*Geçenlerde sekiz kamerayla, tek bir turda bir sahne çektim (403. bölümde). Gerçek çevik kuvvet ve toma geldi. Çevik kuvveti kenara çektim, dedim ki, “Arkadaşlar dizi çekiyoruz, bu çocuklar birazdan size taş filan atacak, oyuncu onlar.” Çocuklara da gittim, “Bakın,” dedim, “polisler, vurun!” Çocuklar da yapma taşlar atıyor. Kameraları yerleştirdim, tam kaos ortamı; mahalleli gençler ortalığı yakıyor, yanan lastikler yuvarlanıyor, toma su sıkıyor. İki buçuk dakika filan sürdü, bir turda çektim. Sonuç olarak polislerden birinin boynu çizildi, çocuklardan da birinin tırnağına bir şey oldu. Önlemlerimizi iyi alıyoruz. Bugüne kadar neler çektim, şükür hiçbir kaza olmadı. Bombalar patladı, evler uçtu havaya, arabalar çarptı insanlara…
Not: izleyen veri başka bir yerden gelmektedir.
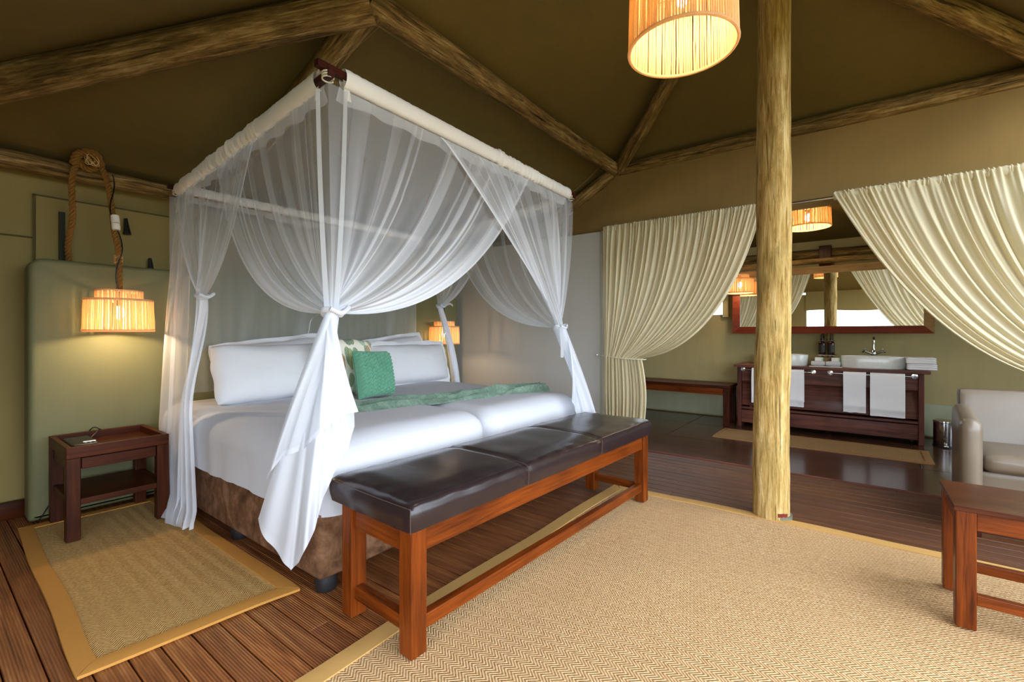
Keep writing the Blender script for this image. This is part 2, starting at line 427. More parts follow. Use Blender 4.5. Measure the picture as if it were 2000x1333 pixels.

*Sekiz saatten fazla çalışmayız, bizde sabahlama yok. Ben sıkılırım, yapamam zaten. Ama disiplin var, herkes ne yapacağını biliyor. Tatil çabuk geliyor o zaman.
*Demokrat bir set olmasını sağladım. Herkes benim disiplinlerime uyar. Çaycıdan bana kadar herkes eşit. Oyuncular kapris yapamaz. Onlar dışarıda ünlüdür, setin içinde herkes aynı.
*Tretmanı bilirim, senaryoyu hiç okumam. Hemen çekime geçeriz.*Polisle halk arasındaki perdeyi kaldırmaya çalıştık. Bizim görmek istediğimiz, halkı için kendini ateşe atan polisleri yaptık. Gezi’de “Rıza Baba neredesin?” diye yazdı çocuklar. Sonra da “Rıza Baba ekibin tam pislik çıktı” diye yazdılar.